After Trading For Jason Arnott And Dennis Wideman, Pressure Squarely On Capitals Players' Shoulders

General manager George McPhee did well to acquire Jason Arnott and Dennis Wideman for spare parts. But at the end of the day, it's on existing players to pick up their play if the Capitals want to make those moves count in April.

As the Capitals' season-long malaise pushed into late February, the cries that this was simply a roster unfit for the Stanley Cup grew louder. At one point or another, fans and writers alike said the Capitals lacked experience, leadership, a second-line center, depth on the blue line, goaltending and many of the other buzzwords used to describe "playoff hockey." The collective Capitals fans' finger pointed everywhere, including at general manager George McPhee.

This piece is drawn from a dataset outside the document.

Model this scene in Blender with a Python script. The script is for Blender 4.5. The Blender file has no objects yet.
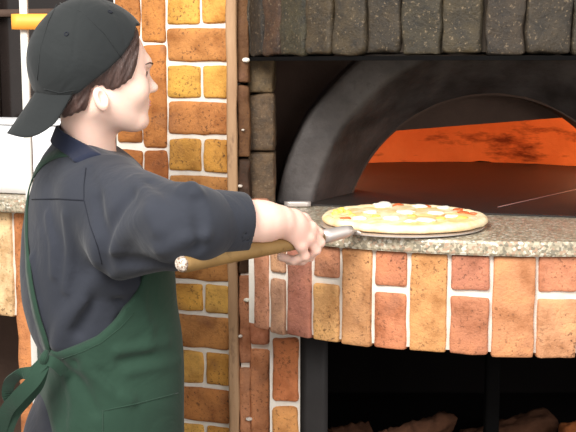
import bpy, bmesh, math, random
import numpy as np
from mathutils import Vector, Matrix, noise
random.seed(7); rng = np.random.default_rng(7)
COL = bpy.context.scene.collection
PITCH = math.radians(8.0); F = 1080.0; CZ = 1.43
cp, sp = math.cos(PITCH), math.sin(PITCH)

def ray(px, py):
    dx = (px-288)/F; dv = (216-py)/F
    return Vector((dx, cp+dv*sp, -sp+dv*cp))
def W(px, py, Y):                       # point at horizontal distance Y in front of the camera
    d = ray(px, py); t = Y/d.y
    return Vector((d.x*t, Y, CZ+d.z*t))
def hitz(px, py, z):
    d = ray(px, py); t = (z-CZ)/d.z
    return Vector((d.x*t, d.y*t, z))
def hitp(px, py, p0, n):
    d = ray(px, py); c = Vector((0, 0, CZ)); t = (Vector(p0)-c).dot(Vector(n))/d.dot(Vector(n))
    return c+d*t
def S(r, g, b):
    f = lambda c: (c/12.92 if c <= .04045 else ((c+.055)/1.055)**2.4)
    return (f(r/255), f(g/255), f(b/255), 1)

# ------------------------------------------------------------------ objects
def thing(name, label, cat, loc=(0, 0, 0), group=None):
    o = bpy.data.objects.new(name, None); COL.objects.link(o); o.location = loc
    o.empty_display_size = .05
    o['label'] = label; o['category'] = cat
    if group: o['group'] = group
    return o
def tag(o, label, cat, group=None):
    o['label'] = label; o['category'] = cat
    if group: o['group'] = group
    return o
def link(name, me, mat, parent=None, smooth=True, label=None, base=None):
    o = bpy.data.objects.new(name, me); COL.objects.link(o)
    if mat is not None: me.materials.append(mat)
    if smooth: me.polygons.foreach_set('use_smooth', [True]*len(me.polygons))
    off = Vector((0, 0, 0))
    if parent is not None:
        o.parent = parent
        q = parent
        while q is not None: off += Vector(q.location); q = q.parent
    elif base is not None:
        off = Vector(base)
    if base is not None and parent is None: o.location = off
    if off.length > 0: me.transform(Matrix.Translation(-off))
    if label: o['label'] = label
    me.update()
    return o
def struct(o):
    o['kind'] = 'structure'; return o

class MB:                               # numpy mesh buffer with a per-vertex colour
    def __init__(s): s.v = []; s.f = []; s.c = []; s.n = 0
    def add(s, v, f, col=(1, 1, 1, 1)):
        v = np.asarray(v, float); s.v.append(v); s.f += [tuple(i+s.n for i in q) for q in f]
        s.c.append(np.tile(np.array(col, float), (len(v), 1))); s.n += len(v)
    def build(s, name, mat, parent=None, smooth=True, label=None, base=None):
        me = bpy.data.meshes.new(name); v = np.concatenate(s.v)
        me.from_pydata([tuple(p) for p in v], [], s.f)
        a = me.color_attributes.new('tint', 'FLOAT_COLOR', 'POINT')
        a.data.foreach_set('color', np.concatenate(s.c).ravel())
        return link(name, me, mat, parent, smooth, label, base)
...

Yesterday at the NHL trade deadline, McPhee responded in a big way. In acquiring Jason Arnott and Dennis Wideman for spare parts and no significant long-term assets, McPhee pulled a rabbit out of his hat. This isn't like last year, when McPhee looked around and was forced to settle for Joe Corvo, Scott Walker, Milan Jurcina and Eric Belanger. This time, McPhee's in-season acquisitions (including Scott Hannan) hit right at all the issues the Capitals had coming into the year.

But McPhee's moves were also significant for a far different reason. Sure, they upgrade the roster, but in a different way, they were also a threat to the existing players who have underachieved all season. McPhee's moves mean one thing: if the Capitals fall short in the playoffs again, it's all on the players.

None of McPhee's brilliance matters unless the players currently on the roster get things in order. I don't really have a huge problem with the Capitals showing some lethargy in their play this season. Seeding matters less in the NHL playoffs than in any other sport, and given the rallying cry from so many fans ("April is all that matters"), it's understandable that the Capitals would get bored with the regular-season grind from time to time.

But we're now past February, and the Capitals are still sleepwalking through games. Last Friday's 6-0 home loss to the New York Rangers was the kind of loss that just can't happen at this time of the year. This is when the Capitals need to make their push, and instead, they're still on cruise control until the playoffs. I can accept an eight-game losing streak in December because it is in December. I cannot accept a mail-in effort at home against an average team with the playoffs on the horizon.

On paper, the Capitals made significant upgrades on Monday. Arnott's skills aren't what they once were, but he's still good enough to stabilize the second line and provide valuable experience and leadership as the Capitals push into the postseason. Hannan and Wideman provide blue-line depth, which is key because Mike Green's injuries are clearly a concern. All these additions cost the Capitals were a spare winger on a team filled with them (Tomas Fleischmann) and a one-trick pony with a mediocre contract (Steckel). The Capitals now have scoring depth, a fortified defense and solid goaltending, all things you need to win in the playoffs.

The problem is that games are not won on paper. It's a cliche, but in this case, it's relevant. Teams this good on paper should not be in fifth place in the East and losing home games 6-0 to teams lower than them in the standings. And so, the pressure is now squarely on the shoulders of the guys who have been mainstays with this organization. Alex Ovechkin needs to continue to pick up his effort. Nicklas Backstrom has to shake off a finger injury and go back to looking like the man the Capitals invested so much money in last summer. Alexander Semin has to somehow fix his on-again/off-again play and provide some consistency. Bruce Boudreau has to make his season-long transition into a more defensive-minded coach pay off when it matters. Everyone else? They just need to start doing the blue-collar things needed to win games this late in the season.

At this point, the excuses just don't fly anymore. George McPhee has done his job. Now, it's time for the players and coaches to do theirs. If they don't, none of the euphoria from Monday's moves means anything.